Strip the pictures and reproduce the rest of the listing exactly.
-------- Supplied material
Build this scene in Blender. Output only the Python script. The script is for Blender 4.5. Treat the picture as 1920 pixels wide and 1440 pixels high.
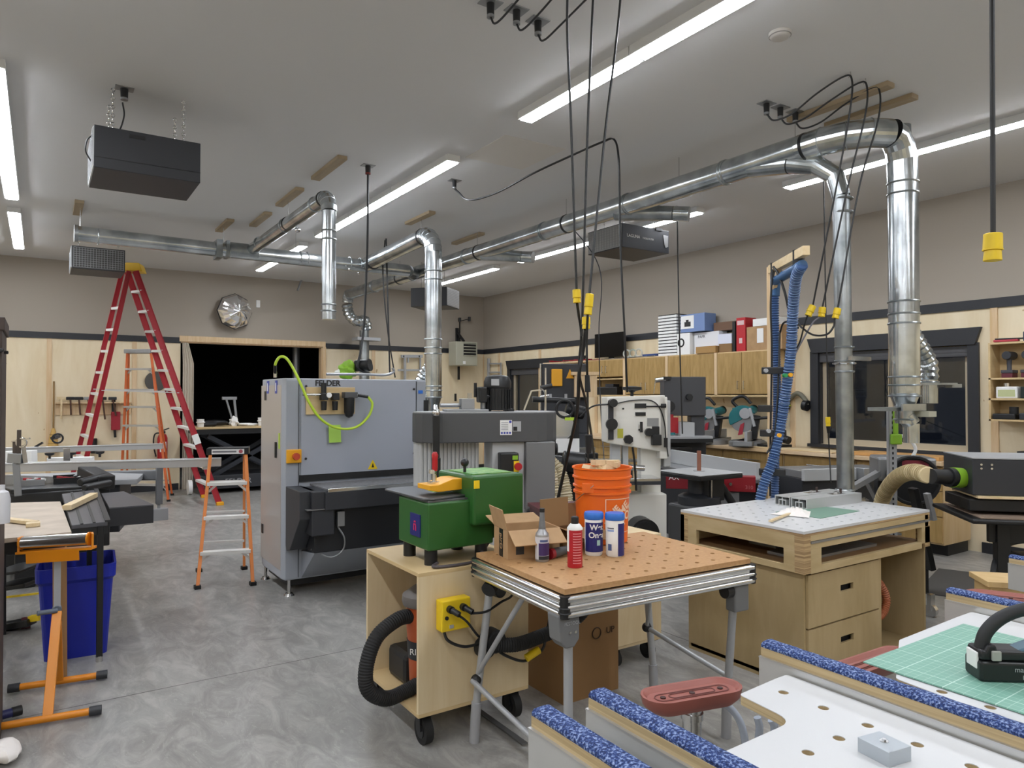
import bpy, bmesh, math, random
from mathutils import Matrix, Vector
for o in list(bpy.data.objects): bpy.data.objects.remove(o)
SC = bpy.context.scene; COL = SC.collection
R = math.radians; PI = math.pi
random.seed(7)
# ---------------------------------------------------------------- camera, world, exposure
EYE = 1.65; YAW = R(33.56); TILT = R(0.86); FPX = 1334.0
cd = bpy.data.cameras.new('camera'); cam = bpy.data.objects.new('camera', cd); COL.objects.link(cam)
cd.sensor_width = 36; cd.lens = FPX/1920*36; cd.clip_start = .05; cd.clip_end = 100
cam.location = (0, 0, EYE); cam.rotation_euler = (R(90)+TILT, 0, -YAW)
SC.camera = cam
W = bpy.data.worlds.new('night'); SC.world = W; W.use_nodes = True
W.node_tree.nodes['Background'].inputs[0].default_value = (.02, .025, .04, 1)
W.node_tree.nodes['Background'].inputs[1].default_value = .15
SC.view_settings.view_transform = 'Standard'; SC.view_settings.look = 'None'
SC.view_settings.exposure = 0.82; SC.view_settings.gamma = 1; SC.view_settings.use_curve_mapping = False
LAMP_POWER = 30.0          # emission of the ceiling strip lights
CEIL = 3.82; XR = 8.23; YB = 13.55
# measured sight lines: turn a direction of view into a real place at a known height / wall / distance
fw = Vector((math.sin(YAW)*math.cos(TILT), math.cos(YAW)*math.cos(TILT), math.sin(TILT)))
rt = Vector((math.cos(YAW), -math.sin(YAW), 0)); up = rt.cross(fw)
def ray(px, py): return fw + rt*((px-960)/FPX) + up*((720-py)/FPX)
def PZ(px, py, z): r = ray(px, py); t = (z-EYE)/r.z; return Vector((r.x*t, r.y*t, z))
def PX(px, py, x): r = ray(px, py); t = x/r.x; return Vector((x, r.y*t, EYE+r.z*t))
def PY(px, py, y): r = ray(px, py); t = y/r.y; return Vector((r.x*t, y, EYE+r.z*t))
def PD(px, py, d): r = ray(px, py); return Vector((r.x*d, r.y*d, EYE+r.z*d))
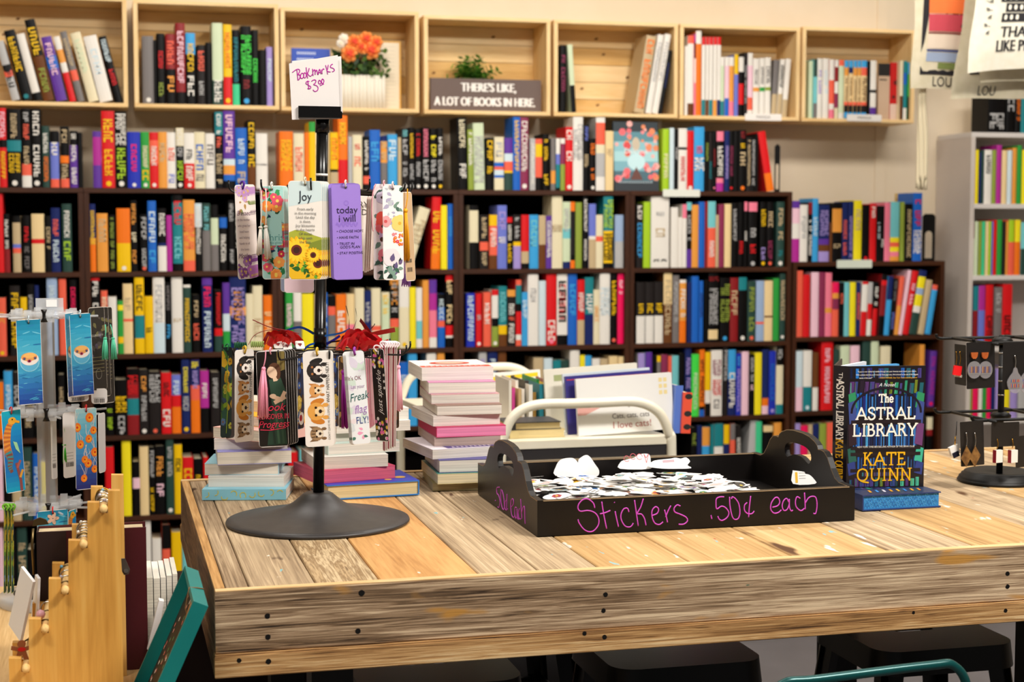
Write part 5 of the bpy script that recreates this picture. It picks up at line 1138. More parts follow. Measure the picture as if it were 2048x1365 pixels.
----------------
> _Finished task_:
Build this scene in Blender. Output only the Python script. The script is for Blender 4.5. Treat the picture as 1920 pixels wide and 1440 pixels high.
import bpy, bmesh, math, random
from mathutils import Matrix, Vector
for o in list(bpy.data.objects): bpy.data.objects.remove(o)
SC = bpy.context.scene; COL = SC.collection
R = math.radians; PI = math.pi
random.seed(7)
# ---------------------------------------------------------------- camera, world, exposure
EYE = 1.65; YAW = R(33.56); TILT = R(0.86); FPX = 1334.0
cd = bpy.data.cameras.new('camera'); cam = bpy.data.objects.new('camera', cd); COL.objects.link(cam)
cd.sensor_width = 36; cd.lens = FPX/1920*36; cd.clip_start = .05; cd.clip_end = 100
cam.location = (0, 0, EYE); cam.rotation_euler = (R(90)+TILT, 0, -YAW)
SC.camera = cam
W = bpy.data.worlds.new('night'); SC.world = W; W.use_nodes = True
W.node_tree.nodes['Background'].inputs[0].default_value = (.02, .025, .04, 1)
W.node_tree.nodes['Background'].inputs[1].default_value = .15
SC.view_settings.view_transform = 'Standard'; SC.view_settings.look = 'None'
SC.view_settings.exposure = 0.82; SC.view_settings.gamma = 1; SC.view_settings.use_curve_mapping = False
LAMP_POWER = 30.0          # emission of the ceiling strip lights
CEIL = 3.82; XR = 8.23; YB = 13.55
# measured sight lines: turn a direction of view into a real place at a known height / wall / distance
fw = Vector((math.sin(YAW)*math.cos(TILT), math.cos(YAW)*math.cos(TILT), math.sin(TILT)))
rt = Vector((math.cos(YAW), -math.sin(YAW), 0)); up = rt.cross(fw)
def ray(px, py): return fw + rt*((px-960)/FPX) + up*((720-py)/FPX)
def PZ(px, py, z): r = ray(px, py); t = (z-EYE)/r.z; return Vector((r.x*t, r.y*t, z))
def PX(px, py, x): r = ray(px, py); t = x/r.x; return Vector((x, r.y*t, EYE+r.z*t))
def PY(px, py, y): r = ray(px, py); t = y/r.y; return Vector((r.x*t, y, EYE+r.z*t))
def PD(px, py, d): r = ray(px, py); return Vector((r.x*d, r.y*d, EYE+r.z*d))
Write part 5 of the bpy script that recreates this picture. It picks up at line 1138. More parts follow. Measure the picture as if it were 2048x1365 pixels.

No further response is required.